What the task asks |
All lines in which the word "empty" occurs are to be extracted.

(Collection entries)

──────

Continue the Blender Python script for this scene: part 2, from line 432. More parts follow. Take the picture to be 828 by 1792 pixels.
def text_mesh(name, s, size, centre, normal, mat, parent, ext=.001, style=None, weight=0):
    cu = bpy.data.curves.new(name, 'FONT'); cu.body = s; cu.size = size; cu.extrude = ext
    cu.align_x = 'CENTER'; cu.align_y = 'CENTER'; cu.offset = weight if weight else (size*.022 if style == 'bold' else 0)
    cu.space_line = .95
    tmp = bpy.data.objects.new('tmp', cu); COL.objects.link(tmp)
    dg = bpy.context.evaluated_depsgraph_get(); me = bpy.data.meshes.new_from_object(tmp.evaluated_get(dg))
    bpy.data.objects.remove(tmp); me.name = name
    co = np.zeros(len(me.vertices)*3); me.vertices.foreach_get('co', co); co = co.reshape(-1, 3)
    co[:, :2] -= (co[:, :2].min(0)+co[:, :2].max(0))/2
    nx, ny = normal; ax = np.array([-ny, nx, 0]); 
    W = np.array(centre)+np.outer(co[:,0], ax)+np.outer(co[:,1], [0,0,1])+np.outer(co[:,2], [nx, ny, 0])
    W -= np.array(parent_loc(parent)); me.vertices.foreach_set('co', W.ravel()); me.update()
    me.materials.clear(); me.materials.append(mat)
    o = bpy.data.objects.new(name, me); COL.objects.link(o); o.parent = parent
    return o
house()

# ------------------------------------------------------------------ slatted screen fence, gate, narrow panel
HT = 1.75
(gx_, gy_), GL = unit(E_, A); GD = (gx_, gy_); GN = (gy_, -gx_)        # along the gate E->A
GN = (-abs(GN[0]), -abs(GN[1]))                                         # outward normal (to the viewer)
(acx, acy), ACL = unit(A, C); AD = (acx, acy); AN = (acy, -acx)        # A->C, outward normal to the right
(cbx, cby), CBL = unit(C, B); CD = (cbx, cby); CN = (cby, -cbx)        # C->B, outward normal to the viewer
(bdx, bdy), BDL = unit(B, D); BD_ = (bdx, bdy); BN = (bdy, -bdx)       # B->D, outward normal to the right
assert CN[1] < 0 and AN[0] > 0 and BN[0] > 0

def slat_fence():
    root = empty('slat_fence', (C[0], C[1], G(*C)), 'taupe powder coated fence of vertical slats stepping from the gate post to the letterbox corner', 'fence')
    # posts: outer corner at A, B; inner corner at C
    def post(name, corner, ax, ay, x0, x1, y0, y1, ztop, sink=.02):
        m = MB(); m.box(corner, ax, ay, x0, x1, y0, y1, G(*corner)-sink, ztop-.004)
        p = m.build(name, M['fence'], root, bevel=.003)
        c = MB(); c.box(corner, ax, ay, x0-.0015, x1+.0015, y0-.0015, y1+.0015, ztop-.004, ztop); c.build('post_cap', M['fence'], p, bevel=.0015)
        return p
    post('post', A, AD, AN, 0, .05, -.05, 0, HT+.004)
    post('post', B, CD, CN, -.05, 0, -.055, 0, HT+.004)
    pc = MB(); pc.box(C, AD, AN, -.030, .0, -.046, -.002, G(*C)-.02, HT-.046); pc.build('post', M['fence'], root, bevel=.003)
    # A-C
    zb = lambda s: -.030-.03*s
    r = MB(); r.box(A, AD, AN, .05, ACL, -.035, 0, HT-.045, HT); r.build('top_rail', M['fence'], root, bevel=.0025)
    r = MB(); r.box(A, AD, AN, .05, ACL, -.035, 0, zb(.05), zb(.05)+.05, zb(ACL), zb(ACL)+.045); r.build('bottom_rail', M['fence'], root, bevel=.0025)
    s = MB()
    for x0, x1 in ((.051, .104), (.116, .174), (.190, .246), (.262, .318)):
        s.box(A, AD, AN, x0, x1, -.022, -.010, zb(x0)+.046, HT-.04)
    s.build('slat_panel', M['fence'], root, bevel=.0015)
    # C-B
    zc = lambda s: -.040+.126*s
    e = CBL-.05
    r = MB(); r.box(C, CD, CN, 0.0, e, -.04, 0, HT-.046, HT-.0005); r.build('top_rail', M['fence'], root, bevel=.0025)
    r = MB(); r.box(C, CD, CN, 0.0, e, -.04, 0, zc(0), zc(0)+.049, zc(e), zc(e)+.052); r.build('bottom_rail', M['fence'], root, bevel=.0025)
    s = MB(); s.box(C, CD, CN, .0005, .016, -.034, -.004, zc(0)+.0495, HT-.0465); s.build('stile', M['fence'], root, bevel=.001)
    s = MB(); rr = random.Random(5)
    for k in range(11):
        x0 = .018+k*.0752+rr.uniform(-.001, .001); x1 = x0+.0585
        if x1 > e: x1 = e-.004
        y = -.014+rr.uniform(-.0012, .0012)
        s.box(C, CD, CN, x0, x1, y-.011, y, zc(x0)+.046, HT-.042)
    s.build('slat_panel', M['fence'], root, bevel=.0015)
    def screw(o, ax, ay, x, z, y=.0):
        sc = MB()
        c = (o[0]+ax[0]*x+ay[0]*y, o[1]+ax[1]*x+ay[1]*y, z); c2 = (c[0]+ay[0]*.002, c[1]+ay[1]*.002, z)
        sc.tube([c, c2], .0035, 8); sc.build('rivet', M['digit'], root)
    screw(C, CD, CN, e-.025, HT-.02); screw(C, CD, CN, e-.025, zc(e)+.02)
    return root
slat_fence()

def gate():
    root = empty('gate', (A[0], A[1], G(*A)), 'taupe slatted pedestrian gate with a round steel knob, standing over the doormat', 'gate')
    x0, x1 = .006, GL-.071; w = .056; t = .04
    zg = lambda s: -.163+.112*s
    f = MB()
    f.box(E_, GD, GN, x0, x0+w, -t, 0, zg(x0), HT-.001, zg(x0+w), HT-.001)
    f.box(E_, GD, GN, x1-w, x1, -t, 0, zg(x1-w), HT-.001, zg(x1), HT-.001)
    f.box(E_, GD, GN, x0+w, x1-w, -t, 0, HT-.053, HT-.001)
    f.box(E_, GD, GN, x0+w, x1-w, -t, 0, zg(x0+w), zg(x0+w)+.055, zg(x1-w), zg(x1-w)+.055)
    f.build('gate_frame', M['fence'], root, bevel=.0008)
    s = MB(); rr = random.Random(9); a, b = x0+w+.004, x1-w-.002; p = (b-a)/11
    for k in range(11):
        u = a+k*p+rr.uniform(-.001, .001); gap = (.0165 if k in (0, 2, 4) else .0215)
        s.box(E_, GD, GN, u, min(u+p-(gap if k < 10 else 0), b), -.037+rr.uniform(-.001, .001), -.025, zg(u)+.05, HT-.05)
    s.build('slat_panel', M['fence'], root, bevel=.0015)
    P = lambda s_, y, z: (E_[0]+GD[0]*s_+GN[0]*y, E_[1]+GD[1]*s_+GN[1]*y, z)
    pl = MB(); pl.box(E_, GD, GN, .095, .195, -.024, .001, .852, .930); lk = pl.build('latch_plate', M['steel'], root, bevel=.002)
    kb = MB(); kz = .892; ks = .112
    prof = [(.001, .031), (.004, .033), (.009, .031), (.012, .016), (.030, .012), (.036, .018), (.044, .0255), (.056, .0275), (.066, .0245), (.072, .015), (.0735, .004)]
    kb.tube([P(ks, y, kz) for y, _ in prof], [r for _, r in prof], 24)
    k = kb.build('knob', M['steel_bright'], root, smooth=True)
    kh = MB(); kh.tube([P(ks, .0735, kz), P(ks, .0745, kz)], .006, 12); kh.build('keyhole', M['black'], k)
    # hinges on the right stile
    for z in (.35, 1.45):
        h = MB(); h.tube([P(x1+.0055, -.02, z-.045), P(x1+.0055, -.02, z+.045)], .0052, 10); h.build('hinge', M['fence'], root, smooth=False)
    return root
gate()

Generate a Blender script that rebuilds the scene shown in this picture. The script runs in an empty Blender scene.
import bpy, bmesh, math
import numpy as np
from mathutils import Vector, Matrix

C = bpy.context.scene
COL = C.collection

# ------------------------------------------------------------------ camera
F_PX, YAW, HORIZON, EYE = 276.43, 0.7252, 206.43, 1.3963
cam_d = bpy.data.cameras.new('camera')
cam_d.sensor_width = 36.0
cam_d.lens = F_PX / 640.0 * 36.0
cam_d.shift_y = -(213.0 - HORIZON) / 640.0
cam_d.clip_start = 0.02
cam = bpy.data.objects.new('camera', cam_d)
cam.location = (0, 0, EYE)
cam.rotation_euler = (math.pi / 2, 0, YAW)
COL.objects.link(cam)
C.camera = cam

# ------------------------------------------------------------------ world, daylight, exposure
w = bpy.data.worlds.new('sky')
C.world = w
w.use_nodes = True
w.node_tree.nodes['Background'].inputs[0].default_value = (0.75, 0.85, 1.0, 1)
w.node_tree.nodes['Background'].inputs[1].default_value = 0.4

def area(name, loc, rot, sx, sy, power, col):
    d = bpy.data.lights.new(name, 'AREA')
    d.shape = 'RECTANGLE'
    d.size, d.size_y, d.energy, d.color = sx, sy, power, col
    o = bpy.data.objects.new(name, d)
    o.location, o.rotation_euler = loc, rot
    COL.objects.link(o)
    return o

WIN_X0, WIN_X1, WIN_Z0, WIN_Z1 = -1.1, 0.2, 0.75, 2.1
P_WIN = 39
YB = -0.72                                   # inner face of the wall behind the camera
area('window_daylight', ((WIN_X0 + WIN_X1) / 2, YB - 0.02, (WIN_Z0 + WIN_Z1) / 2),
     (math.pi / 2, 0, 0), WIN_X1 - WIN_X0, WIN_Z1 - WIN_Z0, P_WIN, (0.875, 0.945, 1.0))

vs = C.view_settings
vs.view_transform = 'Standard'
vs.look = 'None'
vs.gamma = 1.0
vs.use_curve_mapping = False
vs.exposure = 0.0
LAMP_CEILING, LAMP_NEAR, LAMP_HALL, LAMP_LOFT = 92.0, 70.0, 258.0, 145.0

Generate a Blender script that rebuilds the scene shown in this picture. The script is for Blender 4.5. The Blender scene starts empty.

──────

The solution |
    root = empty('slat_fence', (C[0], C[1], G(*C)), 'taupe powder coated fence of vertical slats stepping from the gate post to the letterbox corner', 'fence')
    root = empty('gate', (A[0], A[1], G(*A)), 'taupe slatted pedestrian gate with a round steel knob, standing over the doormat', 'gate')
Generate a Blender script that rebuilds the scene shown in this picture. The script runs in an empty Blender scene.
Generate a Blender script that rebuilds the scene shown in this picture. The script is for Blender 4.5. The Blender scene starts empty.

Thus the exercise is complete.